Following last week’s look at our latest Speed-dating our Library Treasures event, Josh Flint from the Local and Family History department explains his fascination with Captain P.A. Charrier’s early 20th-century book on Oliver Cromwell…

The Campaigns of Oliver Cromwell during the English Civil War: 1642- 1649, was written by Captain P. A. Charrier in 1906. Charrier, a veteran of the Second Boer War 1899 – 1902, was a Captain of the Royal Munster Fusiliers Regiment of the British Army. Charrier’s objective for this book is to place Oliver Cromwell’s military achievements on the same level as other great conflicts.
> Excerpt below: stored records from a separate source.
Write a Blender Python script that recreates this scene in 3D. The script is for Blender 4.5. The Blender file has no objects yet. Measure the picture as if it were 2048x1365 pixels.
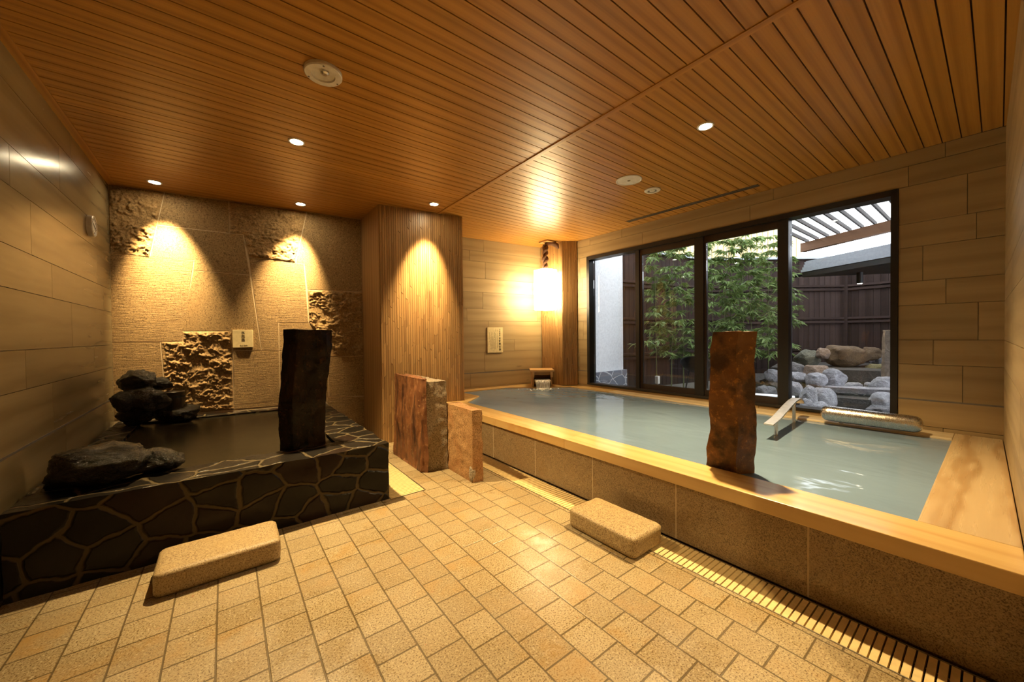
# Japanese bath room: hot milky bath, cold stone bath, window to a small garden.
import bpy, bmesh, math, random
from mathutils import Vector, Matrix, noise
random.seed(7)
sc = bpy.context.scene
COL = sc.collection
PI = math.pi

# ------------------------------------------------------------------ materials
def nd(nt, typ, ins=None, **props):
    n = nt.nodes.new(typ)
    for k, v in props.items():
        setattr(n, k, v)
    for k, v in (ins or {}).items():
        s = n.inputs[k]
        if isinstance(v, bpy.types.NodeSocket):
            nt.links.new(v, s)
        else:
            s.default_value = v
    return n

def mth(nt, op, a, b=None, clamp=False):
    n = nt.nodes.new('ShaderNodeMath'); n.operation = op; n.use_clamp = clamp
    for i, v in enumerate((a, b)):
        if v is None: continue
        if isinstance(v, bpy.types.NodeSocket): nt.links.new(v, n.inputs[i])
        else: n.inputs[i].default_value = v
    return n.outputs[0]

def mixc(nt, f, a, b, mode='MIX'):
    n = nt.nodes.new('ShaderNodeMix'); n.data_type = 'RGBA'; n.blend_type = mode
    for s, v in ((n.inputs[0], f), (n.inputs[6], a), (n.inputs[7], b)):
        if isinstance(v, bpy.types.NodeSocket): nt.links.new(v, s)
        elif isinstance(v, (tuple, list)): s.default_value = (*v[:3], 1)
        else: s.default_value = v
    return n.outputs[2]

def ramp(nt, fac, stops):
    n = nt.nodes.new('ShaderNodeValToRGB')
    cr = n.color_ramp
    while len(cr.elements) < len(stops): cr.elements.new(0.5)
    for e, (p, c) in zip(cr.elements, stops):
        e.position = p
        e.color = (c, c, c, 1) if not isinstance(c, (tuple, list)) else (*c[:3], 1)
    nt.links.new(fac, n.inputs[0])
    return n.outputs[0]

def newmat(name):
    m = bpy.data.materials.new(name); m.use_nodes = True
    nt = m.node_tree
    b = nt.nodes['Principled BSDF']
    return m, nt, b

def setb(nt, b, **kw):
    names = dict(color='Base Color', rough='Roughness', metal='Metallic', spec='Specular IOR Level', normal='Normal',
                 trans='Transmission Weight', ior='IOR', emit='Emission Color', estr='Emission Strength', coat='Coat Weight',
                 crough='Coat Roughness')
    for k, v in kw.items():
        s = b.inputs[names[k]]
        if isinstance(v, bpy.types.NodeSocket): nt.links.new(v, s)
        elif isinstance(v, (tuple, list)): s.default_value = (*v[:3], 1)
        else: s.default_value = v

def objco(nt):
    return nd(nt, 'ShaderNodeTexCoord').outputs['Object']

def noisetex(nt, vec, scale, detail=4, rough=.55, dist=0):
    n = nd(nt, 'ShaderNodeTexNoise', {'Vector': vec, 'Scale': scale, 'Detail': detail, 'Roughness': rough, 'Distortion': dist})
    return n.outputs['Fac']

def mapv(nt, vec, scale=(1, 1, 1), loc=(0, 0, 0), rot=(0, 0, 0)):
    return nd(nt, 'ShaderNodeMapping', {'Vector': vec, 'Scale': scale, 'Location': loc, 'Rotation': rot}).outputs[0]

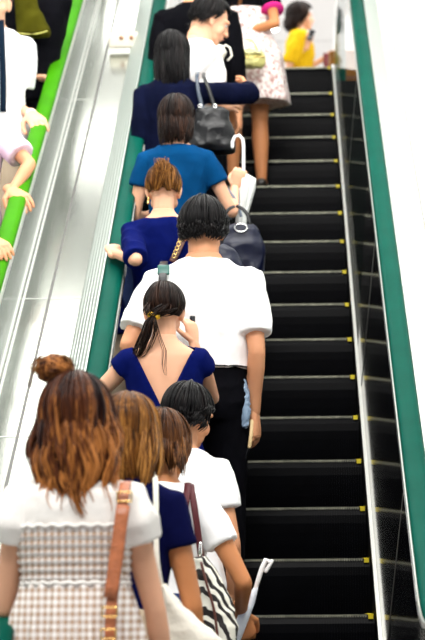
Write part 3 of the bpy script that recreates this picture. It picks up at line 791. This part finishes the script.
# ---- B: golden brown long hair, navy tee
YBp=6.86
B=person('woman with long golden brown hair and navy short sleeved top beside the gingham sundress', (at(128,420,YBp).x,YBp,FLOOR), 1.66, True, -.1, 'skin_tan', head=(-.1,-.3,0), width=.82,
  L=dict(), R=dict(w=at(196,676,YBp+.12),pole=(.4,-.8,0)), group='people queueing at the foot of the escalator')
top_garment(B,'top',M['navy'],hem=.50,sleeve=.42,sr=1.4)
skirt(B,'skirt',M['beige'],bot=.3)
hair(B,M['hair_gold'],'long',length=.165,wave=.009,thick=.013,seed=12,tipgain=.3)
shoes(B,M['shoe'])
tote=thing('tote_bag','white canvas tote bag hanging from the shoulder of the navy topped woman','bag',tuple(at(180,660,YBp+.0)))
lb=Vector(tote.location)
strap('strap',[at(152,468,YBp+.06)-lb,at(155,478,YBp-.05)-lb,at(156,500,YBp-.10)-lb,at(157,560,YBp-.12)-lb,at(165,602,YBp-.08)-lb],.016,.004,M['canvas'],tote)
def tote_body():
    mb=MB(); P=lambda px,py,d: at(px,py,YBp+d)-lb
    rows=[((159,585),(166,584)),((160,600),(182,606)),((162,620),(208,628)),((160,640),(224,640)),((155,700),(225,705)),((158,730),(218,735))]
    vs=[];n=10
    for (l_,r_) in rows:
        for k in range(n): 
            t=k/(n-1); vs.append(P(l_[0]+(r_[0]-l_[0])*t,l_[1]+(r_[1]-l_[1])*t,-.10-.03*math.sin(t*PI)))
        for k in range(n):
            t=1-k/(n-1); vs.append(P(l_[0]+(r_[0]-l_[0])*t,l_[1]+(r_[1]-l_[1])*t,-.04+.03*math.sin(t*PI)))
    m=2*n; fs=[(i*m+k,i*m+(k+1)%m,(i+1)*m+(k+1)%m,(i+1)*m+k) for i in range(len(rows)-1) for k in range(m)]
    fs+=[tuple(range(m))[::-1],tuple((len(rows)-1)*m+k for k in range(m))]
    mb.add(vs,fs); return mb.fuse('bag_body',M['canvas'],tote,vox=.005,sm=2,wr=.005,wrs=12)
tote_body()

# ---- C: short brown hair, white tee, zebra bag
YC=7.86
Cc=person('woman with shoulder length brown hair and plain white tee carrying a zebra bag', (at(161,430,YC).x,YC,tread(-4)[1]), 1.63, True, -.15, 'skin_tan', head=(-.12,-.35,0),
  L=dict(), R=dict(w=at(241,612,YC+.14),pole=(.35,-.8,0),d=(.20,.25,-1),n=(-.3,1,.1),curl=.8), group='people queueing at the foot of the escalator')
top_garment(Cc,'tee',M['white'],hem=.49,sleeve=.50,sr=1.45)
skirt(Cc,'skirt',M['denim'],bot=.3)
hair(Cc,M['hair_brown'],'long',length=.085,wave=.006,thick=.016,seed=13,flip=.3)
shoes(Cc,M['shoe'])
zb=thing('zebra_bag','black and white zebra striped shoulder bag with maroon strap on the white tee woman','bag',tuple(at(214,650,YC-.12)))
lb=Vector(zb.location)
def zebra_body():
    mb=MB(); P=lambda px,py,d: at(px,py,YC+d)-lb
    rows=[((193,556),(207,558)),((193,568),(216,572)),((194,585),(226,590)),((196,605),(234,608)),((199,625),(238,628)),((202,650),(238,652)),((208,668),(230,670))]
    vs=[];n=12
    for (l_,r_) in rows:
        for k in range(2*n):
            a=2*PI*k/(2*n); cx=(l_[0]+r_[0])/2; hw=(r_[0]-l_[0])/2; py=(l_[1]+r_[1])/2
            vs.append(P(cx+hw*math.cos(a),py,-.13+.05*math.sin(a)))
    m=2*n; fs=[(i*m+k,i*m+(k+1)%m,(i+1)*m+(k+1)%m,(i+1)*m+k) for i in range(len(rows)-1) for k in range(m)]
    fs+=[tuple(range(m))[::-1],tuple((len(rows)-1)*m+k for k in range(m))]
    mb.add(vs,fs); return mb.fuse('bag_body',M['zebra'],zb,vox=.005,sm=2,wr=.004,wrs=14)
zebra_body()
strap('strap',[at(186,485,YC+.04)-lb,at(188,484,YC-.05)-lb,at(186,500,YC-.12)-lb,at(184,520,YC-.135)-lb,at(185,560,YC-.11)-lb],.024,.005,M['maroon'],zb)
strap('strap',[at(191,486,YC+.04)-lb,at(191,486,YC-.05)-lb,at(194,505,YC-.12)-lb,at(199,540,YC-.14)-lb,at(201,558,YC-.14)-lb],.022,.005,M['maroon'],zb)
b=MB(); c=at(200.5,548,YC-.145)-lb; b.tube([c+Vector((0,0,.016)),c+Vector((0,0,-.02))],[.006,.008],seg=8); b.build('clasp',M['chrome'],zb)
strap('zip_trim',[at(201,562,YC-.185)-lb,at(207,585,YC-.196)-lb,at(214,610,YC-.198)-lb,at(218,640,YC-.195)-lb],.009,.004,M['brownl'],zb)
um=thing('folded_umbrella','folded white umbrella with slim hooked handle held low at the bottom of the picture','umbrella',tuple(at(243,618,YC+.12)))
lb=Vector(um.location)
b=MB(); b.tube([at(270,562,YC+.12)-lb,at(266,560,YC+.12)-lb,at(262,568,YC+.12)-lb,at(255,590,YC+.12)-lb],[.0075,.009,.0085,.0075],seg=12); b.tube([at(272,561,YC+.12)-lb,at(266,571,YC+.12)-lb],[.006,.007],seg=10); b.build('handle',M['whitep'],um)
b=MB(); b.tube([at(256,588,YC+.12)-lb,at(251,600,YC+.12)-lb,at(244,616,YC+.12)-lb,at(225,660,YC+.12)-lb,at(205,720,YC+.12)-lb],[.008,.016,.020,.026,.010],seg=12); b.build('canopy',mat('umbrella_cloth',(.75,.80,.88),.5,bump=.5,bscale=30),um)

# ---- D: dark bob, white blouse with puff sleeves
y,z=tread(-3)
Dd=person('woman with a dark bob and white blouse just below the man in the white shirt', (at(183,420,y).x,y+.05,z), 1.53, True, -.2, 'skin', width=.9, head=(-.15,-.35,.08), R=dict(w=(at(232,600,y+.1)),pole=(.5,-.8,0)), group='people on the up escalator')
top_garment(Dd,'blouse',M['white'],hem=.49,sleeve=.52,sr=1.5,puff=.15,wr=.006)
trousers(Dd,M['black'])
hair(Dd,M['hair_black'],'long',length=.03,wave=.004,thick=.020,seed=14)
shoes(Dd,M['shoe'])

# ---- E: ponytail woman, navy sleeveless V back
y,z=tread(-1)
E_=person('woman with a low dark ponytail and sleeveless navy dress with a deep V back', (at(164,330,y).x,y,z), 1.55, True, 0, 'skin_pale', head=(-.1,.0,0),
  R=dict(w=at(194,344,y+.19),pole=(.4,-.3,-1.2),d=(-.15,.1,1),n=(-.6,.5,.2),curl=.5), L=dict(w=at(128,400,y+.25),pole=(-.7,-.6,-.2)))
def vdress(g):
    H=g.H; 
    o=top_garment(g,'dress',M['royal'],hem=.50,neck=.835,ease=.011,sleeve=.17,sr=1.45,wr=.003)
    me=o.data; import bmesh
    bm=bmesh.new(); bm.from_mesh(me)
    zv=.675*H; zt=.84*H
    dele=[v for v in bm.verts if v.co.y<g.ly(v.co.z)+.0 and v.co.z>zv and abs(v.co.x)<(v.co.z-zv)/(zt-zv)*.080*H+.004]
    dele+=[v for v in bm.verts if v.co.z>.825*H and abs(v.co.x)<.055*H and v not in dele]
    bmesh.ops.delete(bm,geom=list(set(dele)),context='VERTS')
    for it in range(3):
        for v in bm.verts:
            if v.is_boundary and v.co.z>zv+.004 and v.co.y<g.ly(v.co.z)+.005 and v.co.z<.822*H:
                v.co.x=math.copysign((v.co.z-zv)/(zt-zv)*.080*H+.006,v.co.x)
    bm.to_mesh(me); bm.free()
    so=o.modifiers.new('s','SOLIDIFY'); so.thickness=.004; so.offset=0
vdress(E_); skirt(E_,'skirt',M['royal'],top=.52,bot=.3,r1=1.15)
hair(E_,M['hair_dbrown'],'short',thick=.013,seed=15,crown=(0,-.03))
tie=E_.hp(-.038,-.115,.055)
b=MB(); b.tube([tie+Vector((-.012,0,.004)),tie+Vector((.014,0,-.004))],[.013,.013],seg=12); b.build('hair_tie',M['elastic'],E_.t)
locks(E_,[[E_.hp(.02,-.10,.11),E_.hp(-.01,-.118,.08),tie],[E_.hp(-.05,-.08,.12),E_.hp(-.05,-.105,.08),tie],[E_.hp(.05,-.08,.09),E_.hp(.0,-.112,.065),tie]],M['hair_dbrown'],'gathered_hair',per=30,rad=.003,spread=.014,seed=6)
locks(E_,[[tie,tie+Vector((-.015,-.03,-.03)),tie+Vector((-.022,-.02,-.07)),tie+Vector((-.045,.0,-.12)),tie+Vector((-.06,.01,-.16))]],M['hair_dbrown'],'ponytail',per=60,rad=.003,spread=.013,seed=8)
locks(E_,[[tie+Vector((.01,0,-.02)),tie+Vector((.025,-.0,-.08)),tie+Vector((.045,-.02,-.14)),tie+Vector((.042,-.03,-.2)),tie+Vector((.05,-.03,-.24))]],M['hair_dbrown'],'loose_strand',per=4,rad=.0018,spread=.004,seed=9)
shoes(E_,M['shoe'])
ph=thing('mobile_phone','dark mobile phone held up beside the cheek of the ponytail woman','phone',tuple(at(192.5,328,y+.24)))
b=MB(); b.box((0,0,0),(.022,.012,.10),rotm(0,.3,0)); b.build('phone_body',M['screen'],ph,bevel=.003)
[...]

To do this, Charrier analyses three battles from the English Civil War, intentionally including two decisive Parliamentarian and Cromwell victories, Marston Moor and Naseby.

One of the most exciting and unexpected parts of Charrier’s work was his decision to hand draw battle plans to explain every aspect of the battles, including how the armies setup, the initial confrontations, a decisive manoeuvre and then the explanation of why one side was victorious. The accompanying book is designed to illustrate the battle plans by explaining the tactical genius of Oliver Cromwell; however, the book at all points returns the reader to the battle plans, as they are the key part of Charrier’s narrative. These battle plans are an unusual way of explaining very complicated tactical military decisions and movements in a clear and illustrative way.

Charrier’s personal style of writing leads him to often compare the British Army in 1906 to the Parliamentarian Army under Cromwell in the 1640’s. Charrier concludes that the British Army of 1906 was incapable of killing 5000 soldiers in three hours as happened at Marston Moor in 1644. Charrier attributes this to the lack of military personnel, misuse of weaponry and lack of will from the British soldiers in 1906. Charrier’s assertions are made heart-breaking by his own death at the Battle of Etreux at the beginning of the First World War in 1914, where Charrier and his entire regiment was routed by a German offensive. Charrier’s personal style of writing and his willingness to compare Cromwell’s campaigns to the pre-First World War British Army leads to a very interesting and unintentional intersection of the two timelines, leaving the tragic impression that even high ranking military commanders, such as Charrier, were unprepared for the devastation that the Total War of the First World War would cause.